- THE REQUEST: Reproduce all of the data that follows, character for character.

- RECORDED INFORMATION:
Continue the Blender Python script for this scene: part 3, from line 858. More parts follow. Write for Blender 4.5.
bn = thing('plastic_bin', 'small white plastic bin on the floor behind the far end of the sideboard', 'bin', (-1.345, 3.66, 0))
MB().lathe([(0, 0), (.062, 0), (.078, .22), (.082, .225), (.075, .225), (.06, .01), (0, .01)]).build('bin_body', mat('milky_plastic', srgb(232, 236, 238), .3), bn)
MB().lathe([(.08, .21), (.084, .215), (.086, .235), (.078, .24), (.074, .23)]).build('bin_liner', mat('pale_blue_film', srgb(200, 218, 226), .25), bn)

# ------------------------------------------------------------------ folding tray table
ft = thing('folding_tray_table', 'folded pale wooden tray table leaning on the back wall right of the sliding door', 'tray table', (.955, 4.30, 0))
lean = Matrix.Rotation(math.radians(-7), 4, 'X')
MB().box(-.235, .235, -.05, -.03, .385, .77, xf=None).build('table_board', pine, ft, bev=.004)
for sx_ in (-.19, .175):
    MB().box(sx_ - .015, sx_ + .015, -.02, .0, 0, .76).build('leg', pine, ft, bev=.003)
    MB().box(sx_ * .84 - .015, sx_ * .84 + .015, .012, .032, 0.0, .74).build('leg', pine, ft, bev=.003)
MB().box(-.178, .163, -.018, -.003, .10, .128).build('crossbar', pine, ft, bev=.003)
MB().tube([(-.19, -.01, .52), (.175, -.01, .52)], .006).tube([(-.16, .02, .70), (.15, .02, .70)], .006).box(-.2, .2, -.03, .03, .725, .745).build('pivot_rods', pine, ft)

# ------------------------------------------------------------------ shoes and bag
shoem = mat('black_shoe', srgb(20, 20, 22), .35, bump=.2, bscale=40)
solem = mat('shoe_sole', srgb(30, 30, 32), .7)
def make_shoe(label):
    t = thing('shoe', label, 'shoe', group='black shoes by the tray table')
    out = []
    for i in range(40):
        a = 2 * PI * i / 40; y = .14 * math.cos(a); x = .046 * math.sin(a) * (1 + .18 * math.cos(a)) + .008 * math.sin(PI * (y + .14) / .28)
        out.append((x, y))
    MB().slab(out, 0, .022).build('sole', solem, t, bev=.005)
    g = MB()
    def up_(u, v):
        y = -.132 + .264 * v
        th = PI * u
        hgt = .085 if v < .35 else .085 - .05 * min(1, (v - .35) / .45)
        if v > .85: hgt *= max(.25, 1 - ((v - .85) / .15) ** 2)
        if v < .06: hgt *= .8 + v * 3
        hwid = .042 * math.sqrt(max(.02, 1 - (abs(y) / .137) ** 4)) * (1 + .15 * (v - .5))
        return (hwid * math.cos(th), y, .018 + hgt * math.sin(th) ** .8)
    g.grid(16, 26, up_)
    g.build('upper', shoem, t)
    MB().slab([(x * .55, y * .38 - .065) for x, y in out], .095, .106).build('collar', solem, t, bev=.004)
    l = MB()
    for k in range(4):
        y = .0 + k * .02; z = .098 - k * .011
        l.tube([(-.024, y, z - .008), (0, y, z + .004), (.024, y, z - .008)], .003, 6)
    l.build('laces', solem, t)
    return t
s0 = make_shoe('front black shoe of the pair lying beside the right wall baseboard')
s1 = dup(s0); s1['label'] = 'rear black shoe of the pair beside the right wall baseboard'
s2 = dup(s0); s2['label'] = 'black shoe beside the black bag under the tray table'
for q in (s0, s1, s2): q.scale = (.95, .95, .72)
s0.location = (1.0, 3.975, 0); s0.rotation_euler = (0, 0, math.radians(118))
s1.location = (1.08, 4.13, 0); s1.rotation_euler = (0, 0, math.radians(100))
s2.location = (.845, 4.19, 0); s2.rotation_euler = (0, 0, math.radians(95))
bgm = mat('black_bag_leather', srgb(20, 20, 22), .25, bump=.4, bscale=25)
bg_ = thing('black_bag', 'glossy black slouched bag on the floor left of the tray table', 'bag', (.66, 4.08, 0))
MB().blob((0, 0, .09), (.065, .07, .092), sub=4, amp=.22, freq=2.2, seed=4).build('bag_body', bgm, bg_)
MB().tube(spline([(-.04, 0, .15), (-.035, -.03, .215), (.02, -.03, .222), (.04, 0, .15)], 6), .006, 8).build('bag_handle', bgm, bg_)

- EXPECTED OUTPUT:
Continue the Blender Python script for this scene: part 3, from line 858. More parts follow. Write for Blender 4.5.
bn = thing('plastic_bin', 'small white plastic bin on the floor behind the far end of the sideboard', 'bin', (-1.345, 3.66, 0))
MB().lathe([(0, 0), (.062, 0), (.078, .22), (.082, .225), (.075, .225), (.06, .01), (0, .01)]).build('bin_body', mat('milky_plastic', srgb(232, 236, 238), .3), bn)
MB().lathe([(.08, .21), (.084, .215), (.086, .235), (.078, .24), (.074, .23)]).build('bin_liner', mat('pale_blue_film', srgb(200, 218, 226), .25), bn)

# ------------------------------------------------------------------ folding tray table
ft = thing('folding_tray_table', 'folded pale wooden tray table leaning on the back wall right of the sliding door', 'tray table', (.955, 4.30, 0))
lean = Matrix.Rotation(math.radians(-7), 4, 'X')
MB().box(-.235, .235, -.05, -.03, .385, .77, xf=None).build('table_board', pine, ft, bev=.004)
for sx_ in (-.19, .175):
    MB().box(sx_ - .015, sx_ + .015, -.02, .0, 0, .76).build('leg', pine, ft, bev=.003)
    MB().box(sx_ * .84 - .015, sx_ * .84 + .015, .012, .032, 0.0, .74).build('leg', pine, ft, bev=.003)
MB().box(-.178, .163, -.018, -.003, .10, .128).build('crossbar', pine, ft, bev=.003)
MB().tube([(-.19, -.01, .52), (.175, -.01, .52)], .006).tube([(-.16, .02, .70), (.15, .02, .70)], .006).box(-.2, .2, -.03, .03, .725, .745).build('pivot_rods', pine, ft)

# ------------------------------------------------------------------ shoes and bag
shoem = mat('black_shoe', srgb(20, 20, 22), .35, bump=.2, bscale=40)
solem = mat('shoe_sole', srgb(30, 30, 32), .7)
def make_shoe(label):
    t = thing('shoe', label, 'shoe', group='black shoes by the tray table')
    out = []
    for i in range(40):
        a = 2 * PI * i / 40; y = .14 * math.cos(a); x = .046 * math.sin(a) * (1 + .18 * math.cos(a)) + .008 * math.sin(PI * (y + .14) / .28)
        out.append((x, y))
    MB().slab(out, 0, .022).build('sole', solem, t, bev=.005)
    g = MB()
    def up_(u, v):
        y = -.132 + .264 * v
        th = PI * u
        hgt = .085 if v < .35 else .085 - .05 * min(1, (v - .35) / .45)
        if v > .85: hgt *= max(.25, 1 - ((v - .85) / .15) ** 2)
        if v < .06: hgt *= .8 + v * 3
        hwid = .042 * math.sqrt(max(.02, 1 - (abs(y) / .137) ** 4)) * (1 + .15 * (v - .5))
        return (hwid * math.cos(th), y, .018 + hgt * math.sin(th) ** .8)
    g.grid(16, 26, up_)
    g.build('upper', shoem, t)
    MB().slab([(x * .55, y * .38 - .065) for x, y in out], .095, .106).build('collar', solem, t, bev=.004)
    l = MB()
    for k in range(4):
        y = .0 + k * .02; z = .098 - k * .011
        l.tube([(-.024, y, z - .008), (0, y, z + .004), (.024, y, z - .008)], .003, 6)
    l.build('laces', solem, t)
    return t
s0 = make_shoe('front black shoe of the pair lying beside the right wall baseboard')
s1 = dup(s0); s1['label'] = 'rear black shoe of the pair beside the right wall baseboard'
s2 = dup(s0); s2['label'] = 'black shoe beside the black bag under the tray table'
for q in (s0, s1, s2): q.scale = (.95, .95, .72)
s0.location = (1.0, 3.975, 0); s0.rotation_euler = (0, 0, math.radians(118))
s1.location = (1.08, 4.13, 0); s1.rotation_euler = (0, 0, math.radians(100))
s2.location = (.845, 4.19, 0); s2.rotation_euler = (0, 0, math.radians(95))
bgm = mat('black_bag_leather', srgb(20, 20, 22), .25, bump=.4, bscale=25)
bg_ = thing('black_bag', 'glossy black slouched bag on the floor left of the tray table', 'bag', (.66, 4.08, 0))
MB().blob((0, 0, .09), (.065, .07, .092), sub=4, amp=.22, freq=2.2, seed=4).build('bag_body', bgm, bg_)
MB().tube(spline([(-.04, 0, .15), (-.035, -.03, .215), (.02, -.03, .222), (.04, 0, .15)], 6), .006, 8).build('bag_handle', bgm, bg_)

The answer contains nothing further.